*STATED PROBLEM*
Take the data below and extract the lines from the one with "Reconstruct this image" to the one with "COL = SC.collection", inclusive, exactly as written.

BEGIN MATERIAL PROVIDED

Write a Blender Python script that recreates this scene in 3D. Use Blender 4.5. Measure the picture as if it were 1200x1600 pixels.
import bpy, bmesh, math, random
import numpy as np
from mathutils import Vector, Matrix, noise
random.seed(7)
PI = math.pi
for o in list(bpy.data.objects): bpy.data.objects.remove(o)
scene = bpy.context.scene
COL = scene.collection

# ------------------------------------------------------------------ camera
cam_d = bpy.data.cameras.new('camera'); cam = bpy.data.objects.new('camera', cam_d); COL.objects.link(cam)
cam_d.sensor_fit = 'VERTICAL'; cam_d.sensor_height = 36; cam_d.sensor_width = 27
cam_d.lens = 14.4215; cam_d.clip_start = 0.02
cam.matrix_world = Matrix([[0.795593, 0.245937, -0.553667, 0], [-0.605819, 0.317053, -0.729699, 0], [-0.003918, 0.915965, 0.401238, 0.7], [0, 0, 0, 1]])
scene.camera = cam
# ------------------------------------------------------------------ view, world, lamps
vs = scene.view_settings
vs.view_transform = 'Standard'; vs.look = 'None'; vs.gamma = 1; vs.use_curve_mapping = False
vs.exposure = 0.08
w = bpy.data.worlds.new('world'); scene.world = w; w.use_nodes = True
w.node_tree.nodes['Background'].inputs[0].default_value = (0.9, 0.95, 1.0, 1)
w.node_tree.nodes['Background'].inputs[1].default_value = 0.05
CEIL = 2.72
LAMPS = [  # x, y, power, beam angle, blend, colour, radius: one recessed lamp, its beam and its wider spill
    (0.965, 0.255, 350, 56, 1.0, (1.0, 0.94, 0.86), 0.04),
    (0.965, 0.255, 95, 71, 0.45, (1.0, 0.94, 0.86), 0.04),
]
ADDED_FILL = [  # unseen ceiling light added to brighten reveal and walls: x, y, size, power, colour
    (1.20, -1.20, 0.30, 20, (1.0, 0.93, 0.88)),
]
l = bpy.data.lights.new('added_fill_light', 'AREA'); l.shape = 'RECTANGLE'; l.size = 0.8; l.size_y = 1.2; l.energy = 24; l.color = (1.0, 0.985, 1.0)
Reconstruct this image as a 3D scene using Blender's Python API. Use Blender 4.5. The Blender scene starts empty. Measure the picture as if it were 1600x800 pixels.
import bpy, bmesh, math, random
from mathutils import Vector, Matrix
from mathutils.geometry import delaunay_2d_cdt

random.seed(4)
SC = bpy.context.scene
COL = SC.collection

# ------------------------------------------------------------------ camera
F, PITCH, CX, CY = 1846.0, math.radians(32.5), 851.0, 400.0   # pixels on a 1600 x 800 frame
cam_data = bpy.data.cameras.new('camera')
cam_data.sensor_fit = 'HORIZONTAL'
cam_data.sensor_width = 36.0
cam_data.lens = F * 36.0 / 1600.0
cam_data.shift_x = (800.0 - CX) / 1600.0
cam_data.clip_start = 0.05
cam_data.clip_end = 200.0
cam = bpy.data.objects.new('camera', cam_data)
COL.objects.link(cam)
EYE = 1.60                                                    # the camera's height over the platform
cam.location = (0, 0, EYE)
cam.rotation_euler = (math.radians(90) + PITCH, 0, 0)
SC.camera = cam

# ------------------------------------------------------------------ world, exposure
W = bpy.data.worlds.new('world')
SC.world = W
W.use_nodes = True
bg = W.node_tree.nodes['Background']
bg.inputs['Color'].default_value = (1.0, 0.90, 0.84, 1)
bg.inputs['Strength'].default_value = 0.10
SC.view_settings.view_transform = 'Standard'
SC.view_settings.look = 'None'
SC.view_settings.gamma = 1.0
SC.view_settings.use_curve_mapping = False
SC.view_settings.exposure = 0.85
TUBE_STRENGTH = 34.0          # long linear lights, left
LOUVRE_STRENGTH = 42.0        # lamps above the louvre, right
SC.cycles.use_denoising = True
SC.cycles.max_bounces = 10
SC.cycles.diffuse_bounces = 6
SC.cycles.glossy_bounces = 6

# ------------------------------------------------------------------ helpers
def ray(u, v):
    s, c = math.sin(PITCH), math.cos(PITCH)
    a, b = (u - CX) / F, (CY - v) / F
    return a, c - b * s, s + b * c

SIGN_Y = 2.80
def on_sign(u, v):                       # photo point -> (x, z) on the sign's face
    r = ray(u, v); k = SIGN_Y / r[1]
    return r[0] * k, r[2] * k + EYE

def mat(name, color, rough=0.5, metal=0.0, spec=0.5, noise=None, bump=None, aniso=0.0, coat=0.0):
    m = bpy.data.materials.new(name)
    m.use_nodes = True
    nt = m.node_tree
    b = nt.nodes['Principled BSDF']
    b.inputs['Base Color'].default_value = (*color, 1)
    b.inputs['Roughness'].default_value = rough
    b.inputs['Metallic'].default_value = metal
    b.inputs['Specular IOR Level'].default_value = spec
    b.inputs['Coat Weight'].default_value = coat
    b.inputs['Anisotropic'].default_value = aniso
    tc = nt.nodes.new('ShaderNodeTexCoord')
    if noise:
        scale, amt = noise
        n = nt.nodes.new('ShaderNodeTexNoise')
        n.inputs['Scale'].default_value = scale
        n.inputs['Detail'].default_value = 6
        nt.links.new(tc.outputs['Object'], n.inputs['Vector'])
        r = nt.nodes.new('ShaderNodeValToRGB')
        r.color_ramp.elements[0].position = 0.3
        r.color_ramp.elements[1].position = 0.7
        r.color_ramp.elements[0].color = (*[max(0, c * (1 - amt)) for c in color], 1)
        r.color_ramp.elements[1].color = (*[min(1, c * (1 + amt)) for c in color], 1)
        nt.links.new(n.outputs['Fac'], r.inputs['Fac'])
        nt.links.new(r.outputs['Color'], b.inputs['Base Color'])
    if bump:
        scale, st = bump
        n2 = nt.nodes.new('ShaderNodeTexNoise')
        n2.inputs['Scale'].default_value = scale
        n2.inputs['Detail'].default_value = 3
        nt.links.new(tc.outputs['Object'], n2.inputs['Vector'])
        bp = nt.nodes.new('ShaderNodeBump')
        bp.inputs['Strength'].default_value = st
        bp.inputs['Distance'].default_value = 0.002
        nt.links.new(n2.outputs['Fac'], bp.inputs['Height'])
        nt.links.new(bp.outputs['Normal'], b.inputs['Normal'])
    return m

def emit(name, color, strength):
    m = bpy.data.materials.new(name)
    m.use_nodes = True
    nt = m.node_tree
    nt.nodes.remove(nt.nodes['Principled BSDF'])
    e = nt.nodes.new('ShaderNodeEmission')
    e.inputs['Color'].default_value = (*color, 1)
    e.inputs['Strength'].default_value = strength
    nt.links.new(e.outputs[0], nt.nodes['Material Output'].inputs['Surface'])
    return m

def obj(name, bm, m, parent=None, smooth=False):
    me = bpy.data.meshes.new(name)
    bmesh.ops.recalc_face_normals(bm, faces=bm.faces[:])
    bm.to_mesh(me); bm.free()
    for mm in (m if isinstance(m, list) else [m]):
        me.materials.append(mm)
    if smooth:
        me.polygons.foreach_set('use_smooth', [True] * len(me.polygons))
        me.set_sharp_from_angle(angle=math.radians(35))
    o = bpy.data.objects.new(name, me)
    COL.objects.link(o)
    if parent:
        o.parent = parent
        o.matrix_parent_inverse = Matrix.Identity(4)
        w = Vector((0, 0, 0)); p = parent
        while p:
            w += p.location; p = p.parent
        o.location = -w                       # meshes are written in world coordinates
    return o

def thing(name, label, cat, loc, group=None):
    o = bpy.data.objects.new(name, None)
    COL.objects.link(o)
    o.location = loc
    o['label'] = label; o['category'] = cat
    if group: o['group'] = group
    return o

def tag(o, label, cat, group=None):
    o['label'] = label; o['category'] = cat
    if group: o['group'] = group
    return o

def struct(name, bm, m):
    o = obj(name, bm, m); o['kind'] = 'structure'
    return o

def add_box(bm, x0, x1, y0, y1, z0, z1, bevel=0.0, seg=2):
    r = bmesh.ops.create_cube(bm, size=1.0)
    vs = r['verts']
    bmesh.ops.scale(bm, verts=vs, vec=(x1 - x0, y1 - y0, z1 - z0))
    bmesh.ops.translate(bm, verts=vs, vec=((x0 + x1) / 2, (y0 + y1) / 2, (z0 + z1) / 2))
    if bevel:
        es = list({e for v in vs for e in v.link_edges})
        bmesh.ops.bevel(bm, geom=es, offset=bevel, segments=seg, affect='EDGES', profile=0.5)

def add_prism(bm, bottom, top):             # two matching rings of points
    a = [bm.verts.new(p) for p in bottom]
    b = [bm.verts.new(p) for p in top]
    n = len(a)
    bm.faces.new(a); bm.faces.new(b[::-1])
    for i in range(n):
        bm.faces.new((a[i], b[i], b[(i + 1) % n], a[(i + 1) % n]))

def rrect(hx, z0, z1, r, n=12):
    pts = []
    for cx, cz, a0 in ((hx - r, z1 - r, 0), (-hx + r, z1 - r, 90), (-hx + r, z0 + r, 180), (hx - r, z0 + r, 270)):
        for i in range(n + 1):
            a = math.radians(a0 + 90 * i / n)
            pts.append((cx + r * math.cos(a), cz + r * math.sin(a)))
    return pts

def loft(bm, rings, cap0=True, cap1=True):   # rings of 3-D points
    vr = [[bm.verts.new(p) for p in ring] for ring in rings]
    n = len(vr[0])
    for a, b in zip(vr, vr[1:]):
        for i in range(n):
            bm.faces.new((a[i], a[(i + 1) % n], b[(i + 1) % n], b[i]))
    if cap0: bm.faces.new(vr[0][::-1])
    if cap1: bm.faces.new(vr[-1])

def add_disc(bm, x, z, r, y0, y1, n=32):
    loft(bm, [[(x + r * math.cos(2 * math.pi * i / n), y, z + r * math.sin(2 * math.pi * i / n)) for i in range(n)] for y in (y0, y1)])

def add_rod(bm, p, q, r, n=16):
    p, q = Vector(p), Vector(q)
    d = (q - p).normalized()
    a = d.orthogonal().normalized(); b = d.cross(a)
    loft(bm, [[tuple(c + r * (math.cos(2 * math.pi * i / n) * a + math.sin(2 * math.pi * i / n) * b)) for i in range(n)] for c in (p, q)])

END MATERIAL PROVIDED

*EXPECTED ANSWER*
Reconstruct this image as a 3D scene using Blender's Python API. Use Blender 4.5. The Blender scene starts empty. Measure the picture as if it were 1600x800 pixels.
import bpy, bmesh, math, random
from mathutils import Vector, Matrix
from mathutils.geometry import delaunay_2d_cdt

random.seed(4)
SC = bpy.context.scene
COL = SC.collection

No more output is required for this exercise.